City Hall

Open gated view of city hall in San Francisco.
Front view through the gates of San Francisco City Hall.

Before 1846, when San Francisco was still Yerba Buena, what might have been the San Francisco City Hall on Civic Center Plaza was probably a crude adobe just up the hill from Montgomery Street along the shore of San Francisco Bay where Portsmouth Square is now. Today San Francisco City Hall takes up the entire 400 block of Van Ness Ave on the west side of Civic Center Plaza.

Its predecessor, designed by Augustus Laver with a 128 meter (420 foot) dome-capped tower, stood on the east side of the Plaza between 8th and 9th streets. Construction began on Laver’s design in the late 19th century and continued for the next 27 years. It was so plagued by malfeasance and shoddy workmanship that within the first 28 seconds of the 1906 Earthquake and Fire only the frame of the tower and dome remained standing.

A headline and story from the October 24, 1891 San Francisco News Letter and California Advertiser tells why:

New City Hall – An investigation has just disclosed the fact that the thrifty plumbers of the Kalloch epoch [Isaac Smith Kalloch, Mayor of San Francisco, 1879-1881] did not connect the New City Hall with the sewers, but let the drainage pipes come to an end in the cellar, where all the sewage has been accumulating for eleven years. No doubt the fraud would have been detected before if the odor that permeated the building had not been attributed to the morals of the officials.

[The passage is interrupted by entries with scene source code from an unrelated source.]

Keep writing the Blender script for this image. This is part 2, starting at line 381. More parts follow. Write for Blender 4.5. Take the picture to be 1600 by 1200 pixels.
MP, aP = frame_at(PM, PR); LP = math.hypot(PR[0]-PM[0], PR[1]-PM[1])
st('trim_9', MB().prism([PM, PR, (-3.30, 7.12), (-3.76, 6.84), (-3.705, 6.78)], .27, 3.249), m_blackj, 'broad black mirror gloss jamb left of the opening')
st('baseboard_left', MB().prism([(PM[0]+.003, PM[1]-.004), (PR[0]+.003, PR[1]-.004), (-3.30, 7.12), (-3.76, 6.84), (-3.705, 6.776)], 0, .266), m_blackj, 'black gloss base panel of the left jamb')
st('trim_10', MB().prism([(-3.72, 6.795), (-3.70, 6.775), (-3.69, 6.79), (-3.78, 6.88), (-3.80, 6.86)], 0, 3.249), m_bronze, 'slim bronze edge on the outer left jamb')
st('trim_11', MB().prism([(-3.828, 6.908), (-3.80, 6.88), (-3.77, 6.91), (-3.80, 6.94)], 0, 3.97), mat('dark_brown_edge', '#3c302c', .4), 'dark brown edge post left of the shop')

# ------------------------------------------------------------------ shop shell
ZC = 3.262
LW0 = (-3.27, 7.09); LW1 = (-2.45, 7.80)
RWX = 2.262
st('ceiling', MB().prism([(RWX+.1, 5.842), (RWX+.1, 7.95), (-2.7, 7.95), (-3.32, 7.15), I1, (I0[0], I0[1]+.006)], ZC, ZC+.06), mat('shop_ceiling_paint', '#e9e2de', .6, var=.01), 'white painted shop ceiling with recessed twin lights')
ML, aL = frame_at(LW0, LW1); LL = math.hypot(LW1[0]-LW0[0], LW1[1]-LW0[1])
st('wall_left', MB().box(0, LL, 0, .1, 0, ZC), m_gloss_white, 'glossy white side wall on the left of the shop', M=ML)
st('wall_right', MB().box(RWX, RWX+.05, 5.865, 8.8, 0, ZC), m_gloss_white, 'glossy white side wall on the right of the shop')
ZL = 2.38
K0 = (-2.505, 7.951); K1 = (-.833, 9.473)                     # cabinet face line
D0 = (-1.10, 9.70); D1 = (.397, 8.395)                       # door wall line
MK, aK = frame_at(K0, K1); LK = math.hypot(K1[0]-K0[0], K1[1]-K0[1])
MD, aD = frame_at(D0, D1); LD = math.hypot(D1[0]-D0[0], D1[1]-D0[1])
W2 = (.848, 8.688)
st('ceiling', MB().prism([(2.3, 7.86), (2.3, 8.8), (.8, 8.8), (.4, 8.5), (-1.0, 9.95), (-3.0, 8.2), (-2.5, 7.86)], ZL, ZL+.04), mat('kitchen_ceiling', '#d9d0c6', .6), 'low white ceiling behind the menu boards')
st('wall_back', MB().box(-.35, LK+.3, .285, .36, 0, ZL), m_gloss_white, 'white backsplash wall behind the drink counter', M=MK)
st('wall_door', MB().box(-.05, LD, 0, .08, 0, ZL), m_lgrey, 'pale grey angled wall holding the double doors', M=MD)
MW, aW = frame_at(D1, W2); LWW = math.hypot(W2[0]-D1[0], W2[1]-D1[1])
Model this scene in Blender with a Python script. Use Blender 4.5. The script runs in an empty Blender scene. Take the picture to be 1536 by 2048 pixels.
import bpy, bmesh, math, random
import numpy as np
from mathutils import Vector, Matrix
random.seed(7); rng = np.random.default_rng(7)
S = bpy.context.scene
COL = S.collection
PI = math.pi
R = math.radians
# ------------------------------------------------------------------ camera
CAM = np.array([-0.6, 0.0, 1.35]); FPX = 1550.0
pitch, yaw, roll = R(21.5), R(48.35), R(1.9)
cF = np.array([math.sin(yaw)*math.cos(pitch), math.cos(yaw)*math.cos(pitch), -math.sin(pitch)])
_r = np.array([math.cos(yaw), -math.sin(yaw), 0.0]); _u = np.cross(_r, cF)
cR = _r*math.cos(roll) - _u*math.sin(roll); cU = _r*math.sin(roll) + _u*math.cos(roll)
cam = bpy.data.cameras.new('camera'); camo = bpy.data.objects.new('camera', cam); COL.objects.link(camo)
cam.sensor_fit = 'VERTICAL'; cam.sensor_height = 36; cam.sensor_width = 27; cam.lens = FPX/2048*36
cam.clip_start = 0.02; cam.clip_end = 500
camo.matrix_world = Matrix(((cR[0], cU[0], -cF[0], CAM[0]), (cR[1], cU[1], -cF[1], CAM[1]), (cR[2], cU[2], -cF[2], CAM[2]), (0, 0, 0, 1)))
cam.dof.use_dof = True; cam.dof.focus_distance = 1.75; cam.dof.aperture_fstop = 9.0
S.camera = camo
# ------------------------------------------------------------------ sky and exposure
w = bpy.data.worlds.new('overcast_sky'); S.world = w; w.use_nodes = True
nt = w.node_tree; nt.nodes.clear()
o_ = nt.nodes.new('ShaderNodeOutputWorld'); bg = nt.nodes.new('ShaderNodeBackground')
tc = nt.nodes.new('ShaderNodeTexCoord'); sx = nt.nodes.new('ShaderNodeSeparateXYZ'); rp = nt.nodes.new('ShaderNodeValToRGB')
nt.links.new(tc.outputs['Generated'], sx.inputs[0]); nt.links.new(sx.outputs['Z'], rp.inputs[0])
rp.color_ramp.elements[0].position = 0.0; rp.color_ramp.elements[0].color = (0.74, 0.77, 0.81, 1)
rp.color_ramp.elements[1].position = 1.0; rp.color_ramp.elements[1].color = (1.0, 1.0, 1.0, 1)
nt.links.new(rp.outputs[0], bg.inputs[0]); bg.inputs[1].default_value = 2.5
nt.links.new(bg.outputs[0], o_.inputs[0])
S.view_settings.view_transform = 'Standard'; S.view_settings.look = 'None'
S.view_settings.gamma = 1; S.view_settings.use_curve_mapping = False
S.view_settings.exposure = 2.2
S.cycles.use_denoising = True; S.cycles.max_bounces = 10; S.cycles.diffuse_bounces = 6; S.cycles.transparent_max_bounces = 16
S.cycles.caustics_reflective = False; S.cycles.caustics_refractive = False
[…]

It was March 1912 before San Francisco voters, by a margin of 11-to-one, approved a $9 million bond issue to rebuild San Francisco City Hall. Architect Arthur Brown, Jr won the competition for a new design based, some say, on the dome of the Church of Les Invalides, built 331 years ago in Paris. Others claim the design is based on the dome of St Peter’s in Vatican City, Rome.

Between the late 19th and early 20th centuries architectural style in the United States was driven by the so-called “City Beautiful” movement, a progressive reform that sought beauty in municipal buildings and monuments not for its own sake but to reflect a sort of civic virtue that would increase the quality of life and even remove social ills. One manifestation of this idea would be a return to the Beaux-Arts neoclassical architectural style taught for more than 350 years in the Ecole des Beaux-Arts or “School of Fine Arts” in France. This style found its most notable American expression in the “White City” of the 1893 Columbian Exposition in Chicago.

Mayor “Sunny Jim” James Rolph Jr. broke ground for the new San Francisco City Hall in April, 1913 then laid the cornerstone the following October. Mayor Rolph officially opened the new San Francisco City Hall three years later, December 28, 1915 at a cost of $3.5 million.

The massive dome of the San Francisco City Hall is one of the largest in the world with a diameter of 27.43 meters (90 feet) and a height of 94 meters (308 feet), more than a foot taller than the dome of the US Capitol building in Washington DC. Within is an ornate massive rotunda highlighted by a grandiose marble staircase that flows from the intricately carved Mongolian mahogany doors of the second floor Board of Supervisors chambers to spill out upon an expansive highly polished main floor.

In the 1989, the Loma Prieta earthquake rendered the 75 year old structure seismically unsafe. The magnitude 7.1 quake went on for eight seconds causing the dome to crack, as plaster and other debris fell from its interior heights while the dome twisted 102 mm (4 inches) on its base. Cracks appeared in the walls and all the floors but San Francisco City Hall remained standing. City architects and engineers found the building structurally sound.

The following summer San Francisco voters assumed more than $300 million in general obligation bonds for the repair and earthquake retrofitting of almost 200 of The City’s buildings. In 1991 the voters went back for $64 million more just to bring the San Francisco City Hall into the 21st century.

In 1995 San Francisco City Hall was finally evacuated and restoration work began. First the entire building was severed from its foundation. Beneath the rigid superstructure were placed 530 of what engineers call elastomeric bearings or lead-rubber isolators, essentially shock absorbers that deflect earthquake energy allowing the building to sway up to 26 inches without breaking apart.

Before lowering the building to its new foundation a new ground floor was built. The rotunda tower walls were reinforced with 1,088 mt (1,200 tons) of steel while the building itself now contains about 7,035 mt (7,900 tons) of steel all forged in the USA. While removing and cleaning about 30,000 pieces of marble from the walls and floors, engineers and other professionals worked from Arthur Brown Jr’s original linen blueprints found in Berkeley’s Bancroft Library.

After Loma Prieta the city leased space wherever it could and it was business as usual for the next eleven years when Mayor Willie Brown Jr. invited all San Franciscans to his office in room 200 to offer congratulations all around on the full restoration of the San Francisco City Hall that stands today.